### Task goal
Collect from the data below each line with "part".

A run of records
========================================
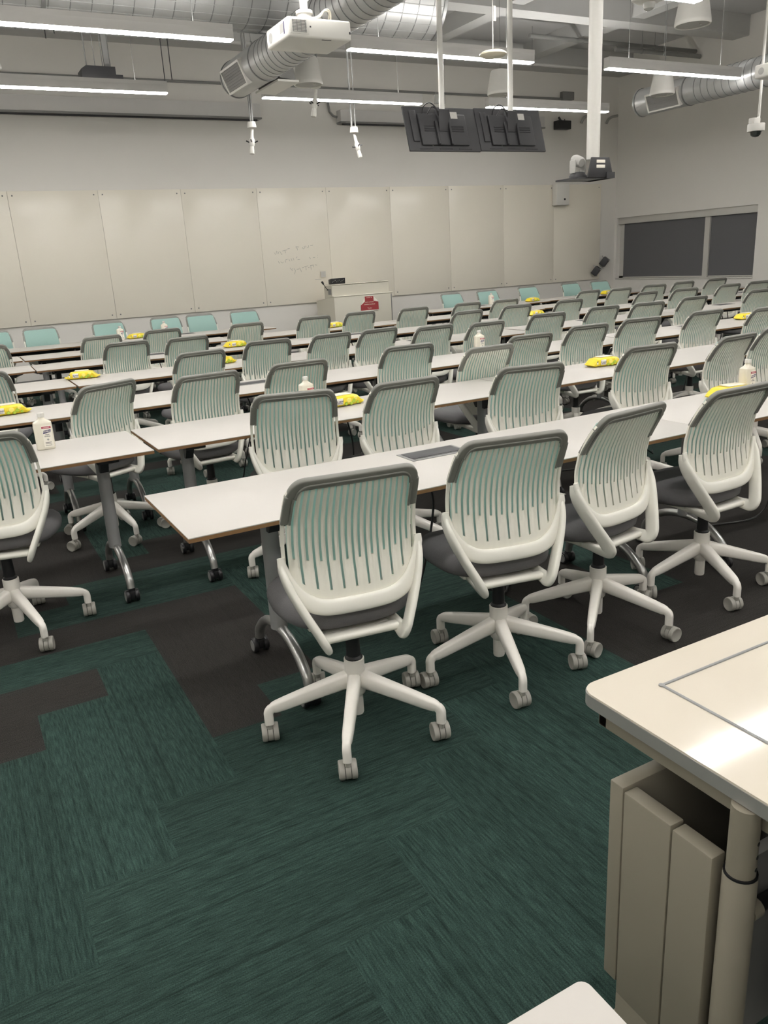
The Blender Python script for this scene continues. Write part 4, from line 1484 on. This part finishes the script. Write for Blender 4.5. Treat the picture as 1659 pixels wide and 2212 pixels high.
# ------------------------------------------------------------------ twin displays on poles (backs to us)
def make_display():
    r = empty('hanging_display')
    tilt = Matrix.Rotation(R(-17), 4, 'X')
    b = MB().box(-.545, .545, .0, .03, -.565, .0, .006, 0, tilt)
    b.box(-.36, .36, -.035, .0, -.50, -.10, .012, 0, tilt)
    b.box(-.47, -.38, -.02, 0, -.45, -.06, .006, 0, tilt)
    b.build('screen_case', M_['disp'], r)
    v = MB()
    for zz in (-.27, -.30, -.33):
        v.box(-.30, .30, -.040, -.034, zz, zz + .012, 0, 0, tilt)
    for xx in (-.40, -.1, .2):
        v.box(xx, xx + .2, -.004, .0, -.545, -.53, 0, 0, tilt)
    v.build('vent_strip', M_['black'], r)
    MB().box(-.50, -.02, .0305, .031, -.55, -.012, 0, 0, tilt).box(-.02, .50, .0305, .031, -.55, -.012, 0, 0, tilt).build('screen_glass', M_['dome'], r)
    MB().box(-.08, .08, -.13, -.03, -.36, -.04, .008).build('mount_box', M_['disp2'], r)
    for xx in (-.135, .06):
        MB().box(xx, xx + .03, -.07, -.03, -.50, -.20, .004, 0, tilt).build('mount_bracket', M_['disp2'], r)
    MB().box(.13, .235, -.039, -.036, -.16, -.075, 0, 0, tilt).build('rating_sticker', M_['sticker'], r)
    MB().box(-.2, -.185, -.004, -.0005, -.50, -.485, 0, 0, tilt).build('white_tag', M_['label'], r)
    po = MB()
    po.lathe([(0, -.09), (.042, -.09), (.042, -.04), (.035, -.035), (.035, (ZC - 2.985) / .8), (0, (ZC - 2.985) / .8)], 18, (0, -.08, 0))
    po.build('pole', M_['wplas'], r)
    c = MB()
    c.tube(smooth_path([(-.06, -.10, -.10), (-.13, -.12, -.02), (-.20, -.10, .03), (-.27, -.07, -.01), (-.28, -.04, -.10)], 6), .008, 8)
    c.tube(smooth_path([(-.06, -.10, -.14), (-.12, -.13, -.05), (-.17, -.1, -.02), (-.22, -.06, -.10)], 6), .007, 8)
    c.build('cable', M_['black'], r)
    return r


M_['disp'] = mat('dark_display_plastic', lin(50, 50, 52), 0.55, noise=0.05, nscale=20)
M_['disp2'] = mat('display_mount_steel', lin(42, 42, 44), 0.5, noise=0.05, nscale=20)
ds = make_display()
km_d = kid_map(ds)
ds.location = (4.935, 7.6, 2.98)
ds.scale = (.8, .8, .8)
tag(ds, 'dark display back on white pole, left of the hanging pair', 'display', 'displays hung back to us')
o = copy_tree(ds, km_d)
o.location = (5.81, 7.6, 2.988)
tag(o, 'dark display back on white pole, right of the hanging pair', 'display', 'displays hung back to us')

# ------------------------------------------------------------------ camera on its shelf
sh = empty('camera_shelf', (3.74, 4.0, 1.93))
MB().lathe([(0, .11), (.040, .11), (.040, ZC - 1.93), (0, ZC - 1.93)], 24, (.02, .05, 0)).build('pole', M_['wplas'], sh)
b = MB()
b.prism([(-.075, .0), (.135, .0), (.10, .115), (-.045, .115)], -.012, .0, 'Y', 0, .003)
b.prism([(-.15, -.006), (.14, -.006), (.14, .004), (-.15, .004)], .0, .20, 'Y')
b.box(.075, .14, -.02, .20, -.006, .03)
b.build('shelf', M_['disp2'], sh)
for zz in (.09, .062):
    MB().box(-.008, .062, -.015, -.012, zz - .008, zz + .010, .002).build('label_plate', M_['label'], sh)
tag(sh, 'black camera shelf at the foot of the thick white ceiling pole', 'shelf')
pc = empty('conference_camera', (3.665, 4.08, 1.934))
pc.scale = (.70, .70, .70)
MB().lathe([(0, 0), (.075, 0), (.075, .02), (.06, .045), (.045, .05), (0, .05)], 24).build('camera_base', M_['disp2'], pc)
for sx in (-1, 1):
    MB().box(sx * .059 - .009, sx * .059 + .009, -.035, .035, .04, .15, .008).build('yoke_arm', M_['lgrey'], pc)
Mx = T(0, 0, .14) @ Matrix.Rotation(R(20), 4, 'X')
MB().lathe([(0, -.055), (.035, -.055), (.045, -.04), (.048, .03), (.04, .055), (0, .06)], 24, (0, 0, 0), 'Y', 0, Mx).build('camera_head', M_['lgrey'], pc)
MB().lathe([(0, .06), (.028, .06), (.028, .07), (0, .07)], 18, (0, 0, 0), 'Y', 0, Mx).build('lens', M_['dome'], pc)
tag(pc, 'grey pan-tilt conference camera standing on the black shelf', 'camera')

# ------------------------------------------------------------------ dome camera, detector, access point
dm = empty('dome_camera', (8.12, 6.25, 2.61))
MB().lathe([(0, .0), (.085, .0), (.088, .01), (.088, .07), (.085, .075), (0, .075)], 24).build('housing', M_['wplas'], dm)
MB().lathe([(0, -.058), (.03, -.052), (.05, -.035), (.06, 0), (0, .0)], 24).build('dome', M_['dome'], dm)
MB().box(-.085, .02, -.035, .035, .075, .13, .006).tube(smooth_path([(.0, 0, .11), (.03, 0, .15), (.032, 0, .2), (.034, 0, ZC - 2.6)], 5), .014, 12).build('bracket', M_['wplas'], dm)
tag(dm, 'white dome security camera hanging at the right picture edge', 'camera')
sd = empty('smoke_detector', (5.17, 5.0, 3.26))
MB().lathe([(0, .07), (.12, .07), (.132, .05), (.13, .02), (.09, .0), (.05, -.005), (0, -.005)], 28).build('detector_body', M_['wplas'], sd)
MB().lathe([(0, -.062), (.02, -.058), (.038, -.045), (.046, -.02), (.047, -.004), (0, -.004)], 20).build('clear_bubble', M_['clear'], sd)
MB().box(.02, .07, -.128, -.118, .02, .045).build('red_mark', M_['red'], sd)
MB().cyl((0, 0, .07), (0, 0, ZC - 3.26), .012, n=10).build('drop_pipe', M_['wplas'], sd)
tag(sd, 'white round detector with clear bubble at the top edge', 'smoke detector')
ap = empty('wireless_access_point', (4.45, 6.0, 3.07))
MB().lathe([(0, 0), (.09, .0), (.112, .012), (.112, .022), (.09, .036), (.04, .045), (0, .045)], 28).build('puck', M_['wlid'], ap)
MB().cyl((0, 0, .045), (0, 0, ZC - 3.07), .0045, n=8).build('cord', M_['wplas'], ap)
MB().box(.008, .034, -.004, .004, .26, .37, .003).build('cord_tag', M_['label'], ap)
tag(ap, 'white puck-shaped access point hanging before the display poles', 'access point')


# ------------------------------------------------------------------ hanging microphones
def make_mic():
    r = empty('hanging_microphone')
    MB().lathe([(0, .0), (.06, .0), (.06, .02), (.05, .07), (0, .07)], 16).build('canopy', M_['wplas'], r)
    MB().cyl((-.02, 0, .06), (-.02, 0, 1.8), .009, n=8).build('drop_rod', M_['mgrey'], r)
    MB().cyl((.03, 0, .06), (.03, 0, 1.8), .014, n=8).build('drop_rod', M_['mgrey'], r)
    Mx = T(0, 0, -.02) @ Matrix.Rotation(R(12), 4, 'Y')
    MB().lathe([(0, -.30), (.03, -.30), (.034, -.28), (.028, -.24), (.024, -.21), (.035, -.19), (.036, -.13), (.022, -.10), (.018, .0), (0, .0)], 18, (0, 0, 0), 'Z', 0, Mx).build('microphone_body', M_['wplas'], r)
    for k in range(4):
        a = R(20 + 90 * k)
        q = MB()
        q.tube([Mx @ Vector((.03 * math.cos(a), .03 * math.sin(a), -.16)), Mx @ Vector((.075 * math.cos(a), .075 * math.sin(a), -.15 + .01 * (k % 2)))], .008, 8)
        q.build('rubber_peg', M_['black'], r)
    return r


mc = make_mic()
km_m = kid_map(mc)
for k, (x, y, z, a, lb) in enumerate(((4.0, 10.55, 3.22, 40, 'white hanging microphone below the grille of the branch duct'), (4.45, 9.5, 3.50, 10, 'white hanging microphone crossing the light left of the displays'), (5.47, 10.55, 3.19, 160, 'white hanging microphone just left of the dark displays'))):
    o = mc if k == 0 else copy_tree(mc, km_m)
    o.location = (x, y, z)
    o.rotation_euler = (0, 0, R(a))
    if k == 0:
        pass
    tag(o, lb, 'microphone', 'hanging microphones')
ex = empty('clear_light_box', (6.84, 10.5, 3.58))
MB().box(-.08, .08, -.03, .03, 0, .12, .008).build('lens_box', M_['clear'], ex)
MB().box(-.06, .06, -.02, .02, .12, .15).cyl((0, 0, .14), (0, 0, ZC - 3.58), .012, n=8).cyl((.05, 0, .14), (.05, 0, ZC - 3.58), .006, n=8).build('hanger', M_['mgrey'], ex)
tag(ex, 'small clear lamp box on a rod behind the left display pole', 'lamp')

# ------------------------------------------------------------------ wall devices
ws = empty('wall_speaker', (11.09, 12.80, 3.68))
MB().box(-.16, .16, -.08, .06, 0, .15, .01).build('speaker_case', M_['black'], ws)
MB().cyl((-.03, 0, .15), (-.03, .06, .22), .02, n=10).cyl((.08, .02, .14), (.08, .02, .19), .008, n=8).build('bracket', M_['dgrey'], ws)
tag(ws, 'black box speaker mounted high on the back wall right of displays', 'speaker')
for k, (x, lb) in enumerate(((11.63, 'bent grey conduit stub on back wall, left one beside white pole'), (12.28, 'bent grey conduit stub near the corner, right of the white pole'))):
    st = MB().tube(smooth_path([(0, -.03, 0), (.03, -.05, .07), (.12, -.06, .12), (.26, -.06, .145)], 6), .024, 12).build('conduit_stub', M_['lgrey'], None, (x, 12.9, 3.82))
    tag(st, lb, 'conduit', 'bent conduit stubs on the wall')
wd = empty('wall_sensor', (11.07, 12.86, 2.33))
MB().box(-.16, .16, -.14, .0, 0, .39, .012).build('sensor_case', M_['wplas'], wd)
MB().box(.02, .06, -.1425, -.139, .09, .125).build('sensor_window', M_['ink'], wd)
tag(wd, 'white boxy sensor mounted on top right corner of the whiteboards', 'sensor')
for k, (x, y, z, lb) in enumerate(((12.02, 12.78, 1.05, 'dark cube speaker, lower left of the two by the corner'), (12.28, 12.82, 1.22, 'dark cube speaker, upper right of the two by the corner'))):
    c = empty('cube_speaker', (x, y, z))
    Mx = Matrix.Rotation(R(35), 4, 'Z') @ Matrix.Rotation(R(38), 4, 'X')
    MB().box(-.075, .075, -.06, .06, -.085, .085, .006, 0, Mx).build('speaker_case', M_['dgrey'], c)
    MB().box(-.07, .07, -.062, -.05, .07, .088, 0, 0, Mx).build('top_edge', M_['lgrey'], c)
    MB().tube([(0, .02, .06), (.01, .06, .10), (.01, 12.9 - y, .12)], .012, 8).build('bracket', M_['lgrey'], c)
    tag(c, lb, 'speaker', 'cube speakers by the corner')
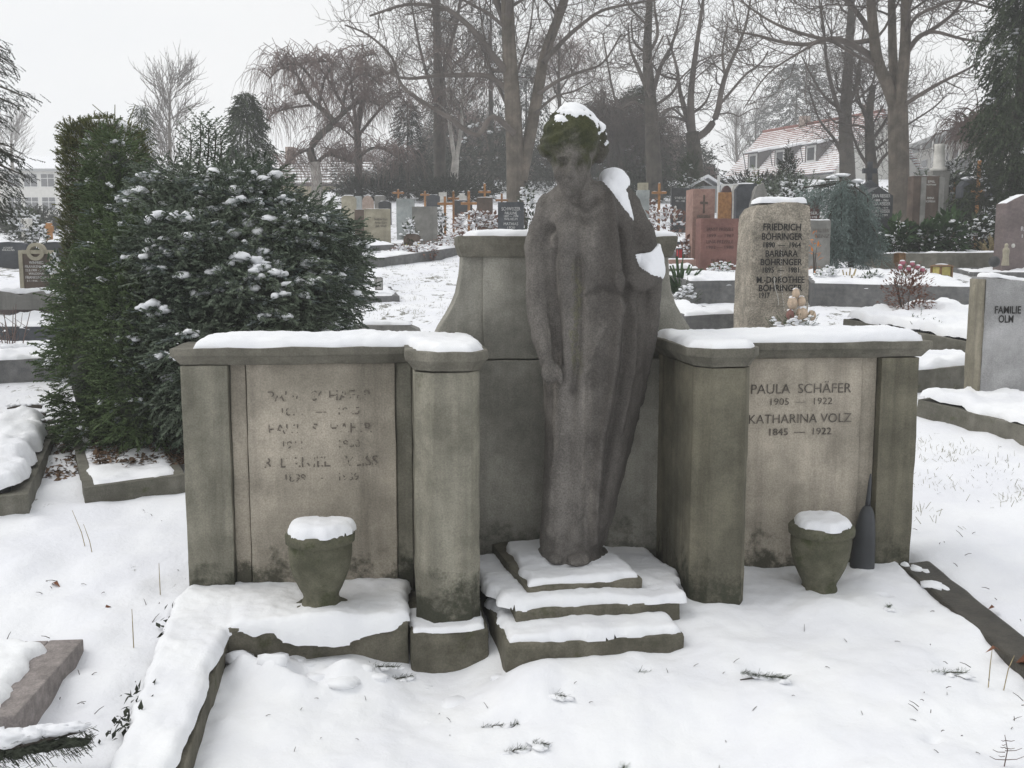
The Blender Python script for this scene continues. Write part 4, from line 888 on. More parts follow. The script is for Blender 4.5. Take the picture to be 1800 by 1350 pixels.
# ================================================================== behind, right of the statue
T, w, h, s = grave('pale stone with a small lantern niche on top, just right of the statue', 1131, 385, 334, 22, 'pale', d=23, t=.2, snow=.01)
add('niche', box(-.11, .11, .02, .18, h, h + .16, bw=.004), GM['beige'], T)
grave('black stone with a white flower and names, right of the orange cross', 1196, 388, 330, 30, 'dark', d=25, t=.2, snow=.01, rows=[('STIERLE', 346, 350, 20), ('1921 - 1988', 352, 355, 16)], let=WHITELET)
plant('dusty snow-covered planting before the black stone and white figure', 1170, 404, 366, 80, HEATH, 'leaf', 260, .12, .4, d=21.5, name='grave_planting', cat='plant', stem=False)
plant('dense evergreen bush with ivy left of the pink granite column', 1212, 372, 272, 26, EVG, 'spray', 700, .22, .03, d=33, name='evergreen_bush', cat='shrub')
bed('long low snow-covered bed with dark kerb right of the statue', (1090, 414), (1232, 414), 1.6, .22, 'slate', .06, da=19.8, db=20, seed=13)
bed('grey kerbed snowy bed next to the flared shoulder of the tomb', (1090, 432), (1236, 434), 1.8, .22, 'kerbg', .06, da=17.9, db=18.1, seed=14)
bed('dark kerbed bed beside the red candle holder', (1110, 482), (1232, 482), 1.5, .25, 'kerb', .06, da=15.0, db=15.1, seed=15)
plant('shrub with snow beside the wooden cross and the pale stone', 1140, 376, 350, 30, HEATH, 'leaf', 160, .13, .3, d=25)
# ================================================================== behind, left of the statue
T, w, h, s = grave('dark blue slate stone with pale names right behind the tomb slab', 898, 420, 355, 46, 'slate', 'rect', d=20, t=.15, snow=.0, rough=.003, rows=[('SCHWEIZER', 364, 370, 34), ('PAULINE', 372, 377, 22), ('1887 — 1974', 378, 382, 26), ('WILHELM', 383, 387, 24), ('MATHIAS', 391, 396, 26), ('1920', 398, 402, 14)], let=WHITELET)
grave('pale beige stone with engraved lines and small text on a snowy kerb', 663, 428, 367, 46, 'beige', d=21, t=.22, snow=.012, rough=.003, rot=math.radians(6), rows=[('Gottfried Kurz', 383, 387, 24, 6), ('Anna Kurz', 389, 393, 22, 6), ('geb. Wolf', 395, 399, 20, 6)])
grave('broad plain grey stone with clipped corners behind a heart-shaped bowl', 746, 436, 363, 44, 'grey', 'rect', d=20.2, t=.18, snow=.008, rough=.002)
grave('pale blue-grey stone with carved lines, left behind the plain grey stone', 712, 425, 349, 31, 'pale', d=23, t=.18, snow=.008)
grave('old brown stone half hidden behind the pale beige stone', 634, 425, 368, 22, 'brown', d=23, t=.18, snow=.01)
grave('tall weathered beige stone with arched top behind the conifer', 612, 400, 343, 25, 'beige', 'arch', d=27, t=.2, snow=.012)
grave('narrow bluish stone behind the tall weathered beige stone', 629, 398, 345, 12, 'pale', d=29, t=.15, snow=.01)
grave('rounded rose marble stone in the back row', 646, 390, 344, 20, 'rose', 'round', d=29.5, t=.15, snow=.01)
grave('light stone with dark edge in the back row right of the rose marble', 667, 390, 344, 18, 'grey', d=30, t=.15, snow=.015)
grave('black rounded stone with a small pale rosette in the back row', 676, 392, 353, 22, 'dark', 'arch', d=27.5, t=.15, snow=.008)
grave('dark stone far behind the wooden crosses', 761, 372, 342, 24, 'slate', 'arch', d=33, t=.15, snow=.01)
grave('low black stone framed in white behind the wooden crosses', 813, 378, 352, 34, 'dark', d=31, t=.15, snow=.012)
grave('white stone among the wooden crosses', 812, 366, 340, 16, 'white', 'shoulder', d=34, t=.15, snow=.01)
grave('brown sandstone behind the slate stone, wooden cross above it', 852, 400, 347, 28, 'brown', d=25, t=.2, snow=.02)
grave('broad white far stone beyond the birch', 778, 362, 338, 14, 'white', d=37, t=.15, snow=.0)
wcross('wooden grave cross far back above the pale blue-grey stone', 700, 352, 333, 20, 32, arm=.68)
wcross('wooden grave cross with double posts, nearest the grey stone', 782, 392, 345, 26, 23.5, arm=.72)
wcross('tall wooden grave cross right behind the double-post one', 797, 388, 336, 20, 25, arm=.75, mat=WOODD)
wcross('wooden grave cross in the middle of the row of crosses', 824, 384, 336, 28, 24.5, arm=.55)
wcross('small wooden grave cross on top of the brown sandstone', 852, 352, 323, 22, 26, arm=.50)
wcross('dark reddish wooden cross left of the chestnut trunk', 882, 380, 340, 22, 28, arm=.7, mat=WOODD)
wcross('leaning wooden cross with a hanging ornament in the back row', 747, 352, 336, 16, 31, arm=.6, rot=.4)
plant('snow-covered heather mound beneath the wooden crosses', 838, 415, 372, 80, HEATH, 'leaf', 420, .13, .5, d=21.5, name='heather_mound', cat='shrub')
plant('round snow-capped bush left of the wooden crosses', 774, 400, 370, 20, EVG, 'leaf', 160, .10, .45, d=22.5)
plant('scrubby snow-dusted planting behind the slate stone', 925, 395, 330, 34, EVG, 'leaf', 260, .12, .35, d=24)
T, w, h, s = grave('heart-shaped stone bowl planted with a small shrub before the plain grey stone', 724, 434, 410, 30, 'brown', 'round', d=19.6, t=.22, snow=.015, cat='planter', name='stone_bowl')
plant('small snowy shrub in the heart-shaped bowl', 720, 418, 388, 24, EVG, 'leaf', 140, .09, .45, d=19.7)
plant('yellow-green spring shoots before the heart-shaped bowl', 724, 434, 417, 30, leafy('yellow_shoots', (.35, .30, .06), (.45, .40, .10)), 'blade', 26, .16, .0, d=19.4, name='spring_shoots', cat='plant', stem=False)
bed('grey kerbed bed under the pale beige stone', (630, 450), (702, 447), 1.8, .26, 'kerbg', .04, da=18.6, db=18.9, seed=16)
bed('low oblique kerbed bed with snow before the plain grey stone', (668, 455), (806, 438), 1.6, .16, 'kerbg', .04, da=17.4, db=19.4, seed=17)
for i, (cx, py) in enumerate([(745, 440), (790, 425), (705, 448)]):
    plant(['snowy leaf litter and stems before the plain grey stone', 'snow-dusted low plants right of the plain grey stone', 'snow-dusted low plants before the heart-shaped bowl'][i], cx, py + 4, py - 14, 50, HEATH, 'leaf', 150, .08, .6, d=18.6 + (i == 1) * 1.0, name='low_planting', cat='plant', stem=False)
bed('low slab grave with snow beside the grey lantern', (560, 517), (702, 514), 1.3, .10, 'kerbg', .05, da=13.1, db=13.3, seed=18)
T, w, h, s = grave('dark rounded stone half hidden by the big snowy conifer', 585, 480, 398, 92, 'slate', 'boulder', d=15, t=.25, snow=.02, rows=[('UNVERGESSEN', 440, 445, 40, 22)], let=WHITELET)
q = H(640, 9.6); t = thing('low_stone', 'low grey stone wall end with rounded corner and snow, behind the left wing', 'stone', q, math.radians(4))
add('body', loft([[(a, y_, b) for a, b in [(-.6, -.1), (.52, -.1), (.535, .2), (.50, .29), (.40, .335), (-.6, .345)]] for y_ in (0, .3)], 'body', .01, cell=.08, rough=.004), GM['grey'], t)
snowtop(t, [(-.58, .01), (.42, .01), (.42, .28), (-.58, .28)], .34, .03, 4, .04)
# ================================================================== left side
T, w, h, s = grave('brown stone with pale frame, ring on top and white names, left of the hedge', 63, 512, 440, 54, 'brown', d=14.6, t=.14, snow=.0, rough=.002, rows=[('WINFRIED', 459, 464, 26, 0), ('FRANKENBERG', 466, 471, 42, 0), ('22.8.1909 - 27.5.87', 473, 477, 42), ('WALDEMAR', 479, 483, 30), ('FRANKENBERG', 485, 490, 42), ('3.1.1936 - 9.6.99', 492, 495, 38)], let=WHITELET)
for a in (-1, 1): add('frame', box(a * w * .5 - .028, a * w * .5 + .028, -.02, .1, -.1, h, bw=.003), GM['beige'], T)
add('frame', box(-w * .5 + .028, w * .5 - .028, -.019, .1, h - .05, h + .004, bw=.003), GM['beige'], T)
v_, f_ = [], []
for k in range(24):
    a = 2 * math.pi * k / 24
    for r_, y_ in ((.075, -.03), (.125, -.03), (.125, .08), (.075, .08)): v_.append((r_ * math.cos(a), y_, h - .02 + r_ * math.sin(a)))
for k in range(24):
    for j in range(4): f_.append((k * 4 + j, k * 4 + (j + 1) % 4, (k + 1) % 24 * 4 + (j + 1) % 4, (k + 1) % 24 * 4 + j))
add('ring', mesh('ring', v_, f_), GM['beige'], T)
grave('black polished stone with rounded shoulder and snow on top, behind the framed brown stone', 95, 470, 425, 40, 'dark', 'arch', d=18, t=.2, snow=.04, rough=0)
grave('dark blue-grey stone at the left edge', 14, 475, 425, 56, 'slate', 'arch', d=17.5, t=.2, snow=.01, rows=[('JOSEF', 434, 437, 18), ('KRAUSS', 438, 441, 22)], let=WHITELET)
grave('pale square stone behind dark shrubs at the left', 43, 420, 384, 14, 'white', d=24, t=.2, snow=.015)
wcross('orange wooden grave marker between shrubs at the left', 86, 425, 392, 14, 22, arm=.7, tk=.12)
plant('dark dwarf yew left of the framed brown stone', 33, 440, 396, 32, EVD, 'spray', 200, .14, .05, d=19)
plant('snow-speckled rhododendron behind the framed brown stone', 62, 430, 396, 36, EVG, 'leaf', 240, .10, .45, d=19.5)
plant('bushy green box shrub with snow right of the framed brown stone', 98, 515, 448, 42, LAUR, 'leaf', 420, .07, .18, d=14.2)
plant('low snow-topped hedge below the white building', 40, 400, 370, 66, EVG, 'leaf', 260, .16, .45, d=27, name='low_hedge', cat='hedge')
bed('kerbed grave with snow and red candles before the framed brown stone', (-60, 566), (128, 563), 1.6, .16, 'redgrey', .06, da=12.2, db=12.2, seed=21)
bed('dark kerbed snowy grave in the second row at the left', (-70, 622), (128, 615), 1.2, .17, 'slate', .06, da=10.5, db=10.5, seed=22)
bed('grey granite bordered grave with smooth snow, left of the hedge', (-80, 690), (128, 672), 1.15, .19, 'kerbg', .05, da=8.6, db=8.8, seed=23)
t = thing('heart_planter', 'grey heart-shaped stone planter filled with snow at the left', 'planter', H(38, 12.0) + Vector((0, -.1, .12)))
add('bowl', loft([[(x, y_, z_) for x, z_ in [(-.30, 0), (.30, 0), (.34, .14), (.26, .22), (.12, .2), (0, .17), (-.12, .2), (-.26, .22), (-.34, .14)]] for y_ in (0, .25)], 'bowl', .01), GM['grey'], t); snowtop(t, [(-.3, .02), (.3, .02), (.3, .23), (-.3, .23)], .19, .05, 2, .05)
for i, (px, py, hh) in enumerate([(68, 520, .11), (57, 532, .08), (90, 530, .05)]):
    q = P(px, py + 2, 12.6); t = thing('grave_candle', ['tall red grave candle before the framed brown stone', 'small red grave candle left before the framed stone', 'low red grave candle right before the framed stone'][i], 'candle', q - Vector((0, 0, .02)), 0, 'red grave candles at the left')
    add('cup', lathe([(.03, 0), (.035, .01), (.036, hh * .75), (.028, hh * .85)], 'cup', 12), REDG, t); add('lid', lathe([(.03, hh * .85), (.034, hh * .9), (.015, hh * 1.1), (.003, hh * 1.2)], 'lid', 12), REDG if i == 0 else BRONZE, t)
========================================
### Completed task
The Blender Python script for this scene continues. Write part 4, from line 1484 on. This part finishes the script. Write for Blender 4.5. Treat the picture as 1659 pixels wide and 2212 pixels high.
The Blender Python script for this scene continues. Write part 4, from line 888 on. More parts follow. The script is for Blender 4.5. Take the picture to be 1800 by 1350 pixels.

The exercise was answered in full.